Marc Augé, ethnologue et anthropologue, a écrit dans son ouvrage “Les nouvelles peurs” paru en 2013 :

Les peurs nouvelles ne sont pas si nouvelles, mais elles se diffusent instantanément et partout. Nous sommes partout et nulle part. Nous nous sentons de plus en plus impuissants devant une actualité qui nous déborde de tous les côtés.  

 

La hausse des prix et la pénurie des matières premières est cependant bien réelle pour les marques. Cette situation est malheureusement plus inconfortable pour les petites entreprises. Car les grandes marques ont soit une trésorerie qui leur permet de faire face à ces augmentations de coûts de production ou soit sont stratégiquement préparées à ces fluctuations de prix.

Des prix de matières premières élevées qui induisent une production plus limitée c’est aussi un modèle économique bien connu des marques de luxe pour qui la pénurie est une véritable arme marketing: ce qui est rare est cher et désirable.

Les marques de luxe se portent d’ailleurs à merveille en ces temps de crise. Cette situation n’est donc en théorie pas inconnue des professionnels du marketing.  

Les annonces de pénurie, une bonne chose pour les marques? 

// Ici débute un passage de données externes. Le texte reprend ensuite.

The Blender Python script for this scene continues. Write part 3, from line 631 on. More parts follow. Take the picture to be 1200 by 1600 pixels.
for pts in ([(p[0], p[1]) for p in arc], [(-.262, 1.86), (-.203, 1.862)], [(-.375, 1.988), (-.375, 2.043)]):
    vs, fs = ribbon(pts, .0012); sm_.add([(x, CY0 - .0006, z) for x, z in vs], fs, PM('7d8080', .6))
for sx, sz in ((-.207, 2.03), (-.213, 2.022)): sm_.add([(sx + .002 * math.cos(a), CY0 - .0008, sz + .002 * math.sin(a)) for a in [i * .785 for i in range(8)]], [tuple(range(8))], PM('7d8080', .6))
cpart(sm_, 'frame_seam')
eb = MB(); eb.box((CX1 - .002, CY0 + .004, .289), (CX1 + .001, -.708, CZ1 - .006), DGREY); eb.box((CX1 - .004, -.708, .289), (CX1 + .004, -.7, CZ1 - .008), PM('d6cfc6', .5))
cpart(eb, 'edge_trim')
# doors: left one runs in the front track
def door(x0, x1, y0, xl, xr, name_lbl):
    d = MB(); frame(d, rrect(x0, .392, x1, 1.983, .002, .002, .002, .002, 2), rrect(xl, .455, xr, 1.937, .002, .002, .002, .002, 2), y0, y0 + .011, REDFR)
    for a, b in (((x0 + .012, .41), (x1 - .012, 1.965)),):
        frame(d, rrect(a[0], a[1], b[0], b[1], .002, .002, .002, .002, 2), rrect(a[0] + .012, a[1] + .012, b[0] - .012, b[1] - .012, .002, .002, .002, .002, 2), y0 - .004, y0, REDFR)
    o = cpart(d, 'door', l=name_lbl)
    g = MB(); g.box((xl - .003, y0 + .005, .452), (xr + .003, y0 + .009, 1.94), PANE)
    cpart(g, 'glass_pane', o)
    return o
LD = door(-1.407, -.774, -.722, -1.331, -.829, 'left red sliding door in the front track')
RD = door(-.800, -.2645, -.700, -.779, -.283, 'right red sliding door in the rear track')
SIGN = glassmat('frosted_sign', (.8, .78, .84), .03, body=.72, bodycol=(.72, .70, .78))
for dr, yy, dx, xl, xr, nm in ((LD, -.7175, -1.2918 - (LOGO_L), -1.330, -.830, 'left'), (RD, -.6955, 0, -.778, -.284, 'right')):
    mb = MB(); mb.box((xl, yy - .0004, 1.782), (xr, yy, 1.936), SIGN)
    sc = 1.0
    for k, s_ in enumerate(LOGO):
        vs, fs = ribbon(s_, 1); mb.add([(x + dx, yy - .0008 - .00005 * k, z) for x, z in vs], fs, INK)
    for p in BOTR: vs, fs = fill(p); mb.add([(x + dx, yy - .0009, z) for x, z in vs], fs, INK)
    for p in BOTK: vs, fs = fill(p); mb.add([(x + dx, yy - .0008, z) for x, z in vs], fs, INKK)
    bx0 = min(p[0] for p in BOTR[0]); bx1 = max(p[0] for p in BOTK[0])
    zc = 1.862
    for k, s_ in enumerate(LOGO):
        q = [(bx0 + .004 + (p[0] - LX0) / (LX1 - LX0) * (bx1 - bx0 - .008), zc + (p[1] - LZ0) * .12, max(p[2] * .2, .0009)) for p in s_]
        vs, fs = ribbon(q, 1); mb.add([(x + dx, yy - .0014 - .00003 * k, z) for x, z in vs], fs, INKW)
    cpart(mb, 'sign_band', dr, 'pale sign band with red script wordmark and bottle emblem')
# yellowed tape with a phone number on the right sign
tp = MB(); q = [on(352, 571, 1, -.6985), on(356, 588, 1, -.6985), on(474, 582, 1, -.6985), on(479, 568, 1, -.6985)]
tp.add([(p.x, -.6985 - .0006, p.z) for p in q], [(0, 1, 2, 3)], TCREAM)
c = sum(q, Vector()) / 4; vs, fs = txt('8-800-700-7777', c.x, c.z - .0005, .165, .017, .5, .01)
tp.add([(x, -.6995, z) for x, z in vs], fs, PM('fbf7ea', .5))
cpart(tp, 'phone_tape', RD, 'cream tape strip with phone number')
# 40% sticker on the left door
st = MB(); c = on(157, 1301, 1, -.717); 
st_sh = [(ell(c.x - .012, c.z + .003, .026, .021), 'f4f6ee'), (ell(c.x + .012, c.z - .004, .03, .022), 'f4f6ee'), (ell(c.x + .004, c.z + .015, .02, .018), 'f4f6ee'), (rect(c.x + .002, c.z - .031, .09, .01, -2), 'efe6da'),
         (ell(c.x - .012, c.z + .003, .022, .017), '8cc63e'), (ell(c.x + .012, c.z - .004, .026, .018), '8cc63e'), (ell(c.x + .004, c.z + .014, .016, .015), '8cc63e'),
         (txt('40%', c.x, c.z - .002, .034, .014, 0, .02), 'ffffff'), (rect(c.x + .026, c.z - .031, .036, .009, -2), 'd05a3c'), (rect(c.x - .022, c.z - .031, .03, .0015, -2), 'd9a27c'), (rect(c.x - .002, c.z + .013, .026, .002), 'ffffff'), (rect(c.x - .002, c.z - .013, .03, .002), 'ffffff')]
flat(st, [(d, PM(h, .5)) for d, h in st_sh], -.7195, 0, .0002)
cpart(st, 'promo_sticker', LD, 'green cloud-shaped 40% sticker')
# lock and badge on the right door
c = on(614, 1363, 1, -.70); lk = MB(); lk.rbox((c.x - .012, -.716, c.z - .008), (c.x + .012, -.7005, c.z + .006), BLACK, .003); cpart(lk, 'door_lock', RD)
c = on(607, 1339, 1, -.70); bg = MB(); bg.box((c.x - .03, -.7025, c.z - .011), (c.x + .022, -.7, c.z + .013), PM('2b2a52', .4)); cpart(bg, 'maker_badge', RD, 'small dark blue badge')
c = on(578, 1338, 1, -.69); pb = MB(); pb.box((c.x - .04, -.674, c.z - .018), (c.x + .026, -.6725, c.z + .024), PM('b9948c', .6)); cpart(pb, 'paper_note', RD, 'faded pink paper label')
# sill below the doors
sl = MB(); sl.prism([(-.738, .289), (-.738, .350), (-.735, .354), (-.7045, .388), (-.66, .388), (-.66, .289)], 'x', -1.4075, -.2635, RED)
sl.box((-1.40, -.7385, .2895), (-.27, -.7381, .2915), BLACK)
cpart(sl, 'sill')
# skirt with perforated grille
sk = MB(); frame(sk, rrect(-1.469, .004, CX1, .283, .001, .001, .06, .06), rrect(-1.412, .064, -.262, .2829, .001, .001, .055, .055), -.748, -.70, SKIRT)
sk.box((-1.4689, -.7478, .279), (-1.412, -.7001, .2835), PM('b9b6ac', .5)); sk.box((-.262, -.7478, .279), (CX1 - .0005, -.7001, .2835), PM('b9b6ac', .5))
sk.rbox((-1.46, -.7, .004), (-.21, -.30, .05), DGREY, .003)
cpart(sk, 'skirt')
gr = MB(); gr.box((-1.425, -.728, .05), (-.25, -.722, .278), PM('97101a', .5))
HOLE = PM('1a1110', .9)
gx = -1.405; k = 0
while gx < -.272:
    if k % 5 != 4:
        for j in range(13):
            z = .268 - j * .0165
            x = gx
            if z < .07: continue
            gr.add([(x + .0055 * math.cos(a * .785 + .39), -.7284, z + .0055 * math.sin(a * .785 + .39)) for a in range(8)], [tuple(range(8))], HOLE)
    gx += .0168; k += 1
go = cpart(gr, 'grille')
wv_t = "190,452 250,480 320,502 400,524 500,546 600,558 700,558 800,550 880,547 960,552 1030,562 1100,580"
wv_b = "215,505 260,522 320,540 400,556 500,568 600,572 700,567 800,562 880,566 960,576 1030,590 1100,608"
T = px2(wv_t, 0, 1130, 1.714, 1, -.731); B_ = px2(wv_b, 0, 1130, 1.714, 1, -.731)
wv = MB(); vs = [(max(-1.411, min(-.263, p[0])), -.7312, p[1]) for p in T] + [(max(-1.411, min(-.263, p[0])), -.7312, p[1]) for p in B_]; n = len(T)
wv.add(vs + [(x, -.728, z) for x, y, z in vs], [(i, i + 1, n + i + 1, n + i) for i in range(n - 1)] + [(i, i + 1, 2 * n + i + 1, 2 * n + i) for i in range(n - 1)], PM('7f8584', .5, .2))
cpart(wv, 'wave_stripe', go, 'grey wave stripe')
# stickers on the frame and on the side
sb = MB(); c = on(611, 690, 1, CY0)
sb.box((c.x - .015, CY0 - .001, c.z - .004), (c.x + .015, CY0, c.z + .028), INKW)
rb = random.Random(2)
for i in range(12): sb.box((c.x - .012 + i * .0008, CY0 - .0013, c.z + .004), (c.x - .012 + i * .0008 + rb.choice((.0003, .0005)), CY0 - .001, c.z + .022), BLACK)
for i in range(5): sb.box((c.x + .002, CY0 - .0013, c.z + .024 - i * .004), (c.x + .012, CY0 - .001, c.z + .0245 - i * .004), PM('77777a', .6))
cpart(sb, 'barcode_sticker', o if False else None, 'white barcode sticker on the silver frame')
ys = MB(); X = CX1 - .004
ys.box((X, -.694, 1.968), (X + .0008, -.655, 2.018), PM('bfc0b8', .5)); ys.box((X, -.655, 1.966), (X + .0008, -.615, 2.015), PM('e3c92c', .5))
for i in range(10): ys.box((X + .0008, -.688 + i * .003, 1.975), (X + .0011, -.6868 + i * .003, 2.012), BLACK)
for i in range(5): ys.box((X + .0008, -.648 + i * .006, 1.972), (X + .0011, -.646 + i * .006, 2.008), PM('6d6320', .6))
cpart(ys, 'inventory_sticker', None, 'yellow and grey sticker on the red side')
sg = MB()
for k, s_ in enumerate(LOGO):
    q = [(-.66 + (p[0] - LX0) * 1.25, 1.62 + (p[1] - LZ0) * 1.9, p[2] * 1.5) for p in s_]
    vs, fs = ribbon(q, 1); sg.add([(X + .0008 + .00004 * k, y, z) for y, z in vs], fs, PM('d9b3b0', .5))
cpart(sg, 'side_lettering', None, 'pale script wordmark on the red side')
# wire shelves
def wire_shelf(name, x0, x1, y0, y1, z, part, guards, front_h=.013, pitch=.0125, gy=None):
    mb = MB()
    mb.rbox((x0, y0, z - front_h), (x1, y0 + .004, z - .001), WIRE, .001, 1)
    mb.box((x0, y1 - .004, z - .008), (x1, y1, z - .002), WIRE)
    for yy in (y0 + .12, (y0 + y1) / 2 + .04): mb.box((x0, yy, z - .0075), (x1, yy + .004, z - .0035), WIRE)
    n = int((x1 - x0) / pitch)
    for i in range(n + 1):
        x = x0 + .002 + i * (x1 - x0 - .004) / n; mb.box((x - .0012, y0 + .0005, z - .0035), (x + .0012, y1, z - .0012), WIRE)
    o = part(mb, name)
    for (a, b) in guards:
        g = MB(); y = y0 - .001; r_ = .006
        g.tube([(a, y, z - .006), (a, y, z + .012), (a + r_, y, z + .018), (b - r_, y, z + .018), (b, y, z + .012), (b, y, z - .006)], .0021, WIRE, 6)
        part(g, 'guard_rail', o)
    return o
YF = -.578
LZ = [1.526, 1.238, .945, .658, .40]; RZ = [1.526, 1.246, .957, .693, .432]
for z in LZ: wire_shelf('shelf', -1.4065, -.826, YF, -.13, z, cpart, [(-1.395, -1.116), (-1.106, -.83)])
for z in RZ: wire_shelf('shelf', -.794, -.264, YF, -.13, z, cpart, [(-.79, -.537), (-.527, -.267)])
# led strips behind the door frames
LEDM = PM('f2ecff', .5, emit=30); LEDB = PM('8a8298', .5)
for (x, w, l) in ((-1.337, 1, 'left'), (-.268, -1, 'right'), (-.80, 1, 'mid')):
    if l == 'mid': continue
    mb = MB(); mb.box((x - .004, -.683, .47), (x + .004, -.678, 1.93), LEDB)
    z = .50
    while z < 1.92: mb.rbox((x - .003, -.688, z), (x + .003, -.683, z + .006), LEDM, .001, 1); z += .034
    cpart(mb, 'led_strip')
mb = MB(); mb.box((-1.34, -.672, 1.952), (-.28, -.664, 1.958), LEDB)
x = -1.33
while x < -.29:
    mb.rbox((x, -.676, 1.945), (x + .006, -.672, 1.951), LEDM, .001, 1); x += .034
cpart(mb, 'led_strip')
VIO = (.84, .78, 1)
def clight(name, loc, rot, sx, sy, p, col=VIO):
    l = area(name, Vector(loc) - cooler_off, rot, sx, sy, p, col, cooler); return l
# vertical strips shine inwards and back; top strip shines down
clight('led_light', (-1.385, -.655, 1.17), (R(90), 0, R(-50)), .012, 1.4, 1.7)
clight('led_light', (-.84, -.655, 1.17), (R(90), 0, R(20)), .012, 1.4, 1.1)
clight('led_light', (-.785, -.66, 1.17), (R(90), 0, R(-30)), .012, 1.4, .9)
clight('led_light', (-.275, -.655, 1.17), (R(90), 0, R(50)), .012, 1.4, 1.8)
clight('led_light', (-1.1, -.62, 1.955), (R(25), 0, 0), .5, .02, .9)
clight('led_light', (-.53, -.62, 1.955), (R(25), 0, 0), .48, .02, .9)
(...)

En termes de volume : non. En termes de valeur : oui, ça pourrait l’être pour les grandes marques. A court terme tout d’abord. Ce qui est rare a plus de valeur. En faisant plus attention à notre consommation, certains produits de la vie quotidienne auront soudain plus de valeur à nos yeux. On pourrait bien regarder notre paquet de café différemment.

Ces annonces de pénurie sont également une bonne chose à long terme. La pénurie de matières premières est une réelle opportunité pour repenser son mode de fonctionnement, ses volumes de production, sa logistique avec l’optimisation de son stock, ses fournisseurs, son rythme d’innovation, son niveau d’innovation et sa bien entendu sa marque.

Une opportunité pour les marques de reprendre le dessus par rapport à un consommateur très exigeant? 

C’est envisageable. Alors que la plupart des marques sont soumises depuis plusieurs années à une pression du consommateur en matière de transparence, de prix, d’accessibilité afin de regagner leur confiance ou d’obtenir leur préférence, cette situation place les marques dans une position plutôt favorable.

Une position bien connue des marques de luxe ou les marques accrocs à la technique du drop sur Internet :des produits disponibles en quantité très limitée et accessible sur base d’inscription qui fait fureur auprès de la jeune génération. On peut y avoir un rééquilibre des pouvoirs dans notre économie mais aussi une opportunité pour les marques de rétablir la confiance. Et surtout d’apaiser les esprits.